In 1975, Crow Dog’s best friend, Annie Mae Aquash, an AIM leader and civil rights fighter, is raped and killed under mysterious circumstances. Meanwhile, Crow Dog continues to learn from Leonard about Sioux traditions and rituals, such as the sweat bath and the yuwipi ceremony. That year, several violent incidents occur in which Leonard is forced to defend himself and his family. After one such incident, Leonard is arrested; as one of the leaders of Wounded Knee, he’d already been an FBI target.
During his time in prison, Leonard is subjected to psychological torture and racial discrimination. Crow Dog, with the support of a diverse group of friends and lawyers, actively advocates for him, and he’s released nearly two years later. Life after prison proves difficult; they must learn to get to know each other again after spending so much time apart. Leonard goes on a vision quest to gain some peace and clarity. She herself finally feels “wholly Indian” (260) when she participates in the sacred Sun Dance.

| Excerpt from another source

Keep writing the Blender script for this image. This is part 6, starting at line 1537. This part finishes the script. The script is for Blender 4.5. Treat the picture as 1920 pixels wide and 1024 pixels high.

Though she tells her story chronologically, Crow Dog frequently inserts anecdotes from different periods of her life. These flashbacks tie together the lessons she imparts throughout. As she reflects on her experiences, stories of the people who have made a difference to her intertwine, suggesting her experiences inform each other and are dependent on each other. All together, these anecdotes make her story, and her perspective, whole. They impart to the work a conversational feel and help to connect the reader to the storyteller.